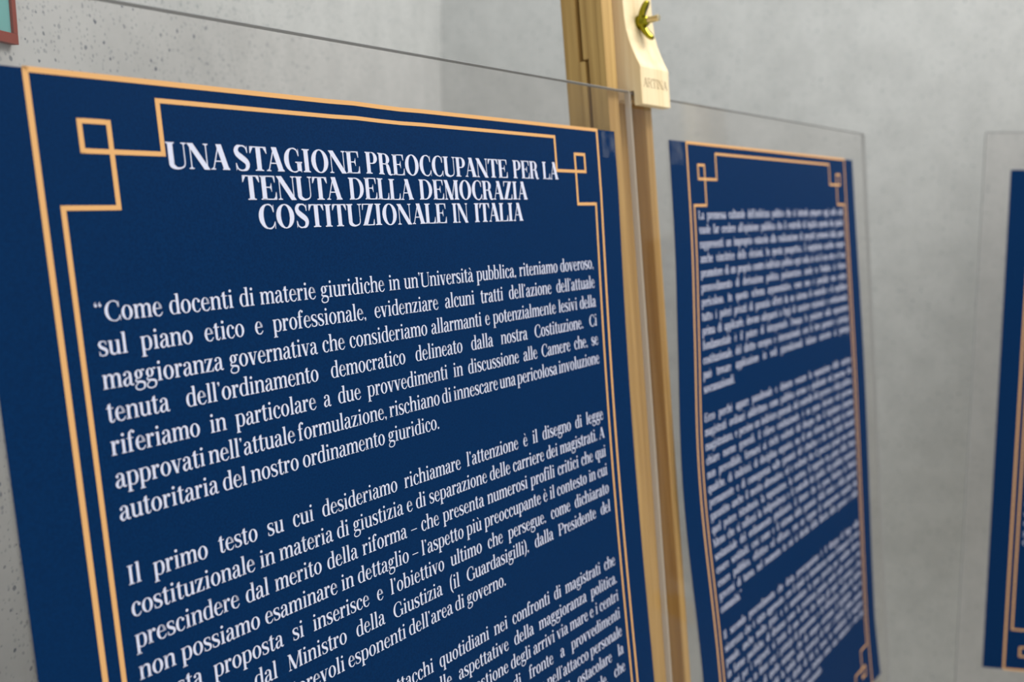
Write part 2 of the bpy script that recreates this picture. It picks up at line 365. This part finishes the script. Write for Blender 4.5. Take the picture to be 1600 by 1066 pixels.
    def thin(o,x,top=True,bot=True):
        o.rect(x-H/2,0,x+H/2,CH)
        if top: o.foot(x-H/2,x+H/2,CH,e=62,h=H,d=-1)
        if bot: o.foot(x-H/2,x+H/2,0,e=62,h=H)
    def arm(o,x,y,d,k=130):   # wedge that ends an arm: d=1 rises from y, -1 hangs
        o.quad((x-20,y+d*k),(x,y+d*k),(x+4,y),(x-72,y+d*H*.6))
    I=lambda w: w/2-S/2
    o = g('I',330 if S>120 else 310); cs(o,I(F['I'][0]),e=58,f=58)
    o = g('T',610); cs(o,305-S/2,y1=CH-4,e=66,f=66); o.rect(22,CH-H,588,CH); o.quad((14,CH-200),(32,CH-200),(130,CH-H),(22,CH)); o.quad((596,CH-200),(578,CH-200),(480,CH-H),(588,CH))
    o = g('L',560); cs(o,62,f=70); o.rect(60,0,530,H); arm(o,546,0,1,230); o.quad((440,H),(545,H),(545,80),(520,120))
    o = g('E',596); cs(o,62); o.rect(60,0,560,H); o.rect(60,CH-H,536,CH); arm(o,574,0,1,230); arm(o,546,CH,-1,200); o.quad((465,H),(570,H),(572,90),(550,130)); o.quad((460,CH-H),(540,CH-H),(546,CH-80),(524,CH-110))
    o.rect(60+S,352,400,352+H); o.quad((396,240),(414,240),(414,490),(396,490)); o.quad((340,352+H/2),(405,260),(405,470),(340,352+H/2+2))
    o = g('F',560); cs(o,62,f=70); o.rect(60,CH-H,520,CH); arm(o,530,CH,-1,200); o.rect(60+S,352,390,352+H); o.rect(384,250,402,480)
    o = g('D',700); cs(o,62); o.ring(310,CH/2,368,CH/2,S+6,H,-90,90); o.rect(60+S,0,312,H); o.rect(60+S,CH-H,312,CH)
    o = g('P',570); cs(o,62,f=70); o.ring(320,515,226,193,S-2,H,-90,90); o.rect(60+S,322,322,322+H); o.rect(60+S,CH-H,322,CH)
    o = g('R',650); cs(o,62); o.ring(320,525,216,183,S-4,H,-90,90); o.rect(60+S,342,322,342+H); o.rect(60+S,CH-H,322,CH)
    o.stroke([(340,356,H),(420,320,S*.75),(462,200,S),(500,60,S*.84),(560,8,H+20),(640,28,H)])
    o = g('B',620); cs(o,62); o.ring(320,540,200,168,S-6,H,-90,90); o.ring(330,190,248,190,S,H,-90,90); o.rect(60+S,CH-H,322,CH); o.rect(60+S,0,332,H); o.rect(60+S,360,330,360+H)
    for ch in 'OQ': o = g(ch,718); o.ring(359,CH/2,333,CH/2+14,S+12,H)
    o.stroke([(330,0,S*.6),(450,-90,S*.7),(640,-140,H)])
    for ch in 'CG':
        w=626 if ch=='C' else 690; o = g(ch,w); cx=350; o.ring(cx,CH/2,324,CH/2+14,S+12,H,90,270)
        o.stroke([(cx-4,CH+2,H),(cx+90,CH-8,H+10),(cx+170,CH-70,H+8),(560,CH-210,H)]); o.quad((548,CH-230),(576,CH-230),(576,CH+8),(556,CH-40))
        if ch=='C': o.stroke([(cx-4,-2,H+4),(cx+90,6,H+12),(cx+180,70,H+8),(590,190,H)]); o.quad((576,0),(598,-10),(602,200),(582,200))
        else: o.stroke([(cx-4,-2,H+4),(cx+90,6,H+10),(cx+180,60,H+4),(cx+190,120,H)]); x=650-S; o.rect(x,30,x+S,290); o.foot(x,x+S,310,e=62,f=34,h=H,d=-1); o.quad((x+S-30,30),(x+S,30),(x+S,-8),(x+S-14,-8))
    o = g('S',536); o.stroke([(452,560,H),(424,650,H+4),(350,700,H+10),(262,706,H+8),(160,680,S*.6),(96,580,S*.86),(132,470,S),(262,368,S*1.1),(404,262,S*1.02),(446,156,S*.86),(396,44,S*.6),(286,4,H+8),(190,8,H+10),(110,60,H+4),(70,190,H)],4)
    o.quad((440,510),(468,510),(468,724),(446,660)); o.quad((56,-14),(80,40),(80,210),(54,210))
    o = g('U',652); cs(o,62,y0=180,e=54,f=54); xr=562; o.stroke([(62+S/2,200,S),(62+S/2+16,84,S*.92),(62+S+92,8,H+28),(xr-70,44,H+8),(xr-8,130,H+2),(xr,260,H)]); o.rect(xr-H/2,240,xr+H/2,CH); o.foot(xr-H/2,xr+H/2,CH,e=66,h=H,d=-1)
    o = g('N',690); diag(o,96,594,S+34,CH,-8); thin(o,96,bot=True,top=False); thin(o,602,bot=False); o.rect(10,CH-H,150,CH)
    o = g('M',806 if S>120 else 790); w=F['M'][0]; x=w-70-S; diag(o,100,w/2-14,S+20,CH,-4); diag(o,w/2-14,x+20,H+8,-4,CH); thin(o,92,top=False); o.rect(10,CH-H,140,CH); cs(o,x); 
    o = g('A',656); diag(o,330,536,S+24,CH+6,0); diag(o,330,92,H+4,CH+6,0); o.rect(150,222,490,222+H); o.foot(80,106,0,e=64,h=H); o.foot(536-S/2-6,536+S/2+6,0,e=44,f=30,h=H)
    o = g('V',656); diag(o,120,340,S+24,CH,-6); diag(o,340,560,H+4,-6,CH); o.rect(0,CH-H,250,CH); o.rect(470,CH-H,650,CH)
    o = g('Z',570); zz(o,570,CH,S,H,200)
    F[' '] = (230, Glyph())
    return F

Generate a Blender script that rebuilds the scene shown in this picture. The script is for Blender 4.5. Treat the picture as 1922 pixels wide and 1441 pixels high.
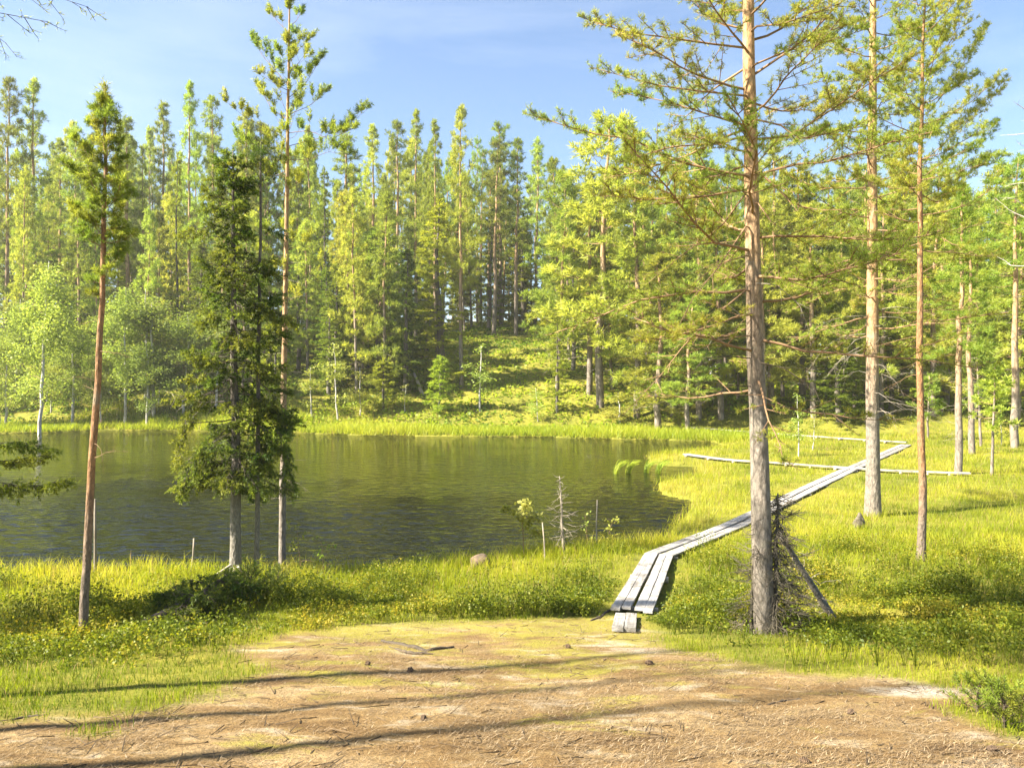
* * *
◆ YOUR GOAL
Which lines above hold the word "picture"? Copy each of them.

◆ TASK ANSWER
Write part 2 of the bpy script that recreates this picture. It picks up at line 365. This part finishes the script. Write for Blender 4.5. Take the picture to be 1600 by 1066 pixels.
Generate a Blender script that rebuilds the scene shown in this picture. The script is for Blender 4.5. Treat the picture as 1922 pixels wide and 1441 pixels high.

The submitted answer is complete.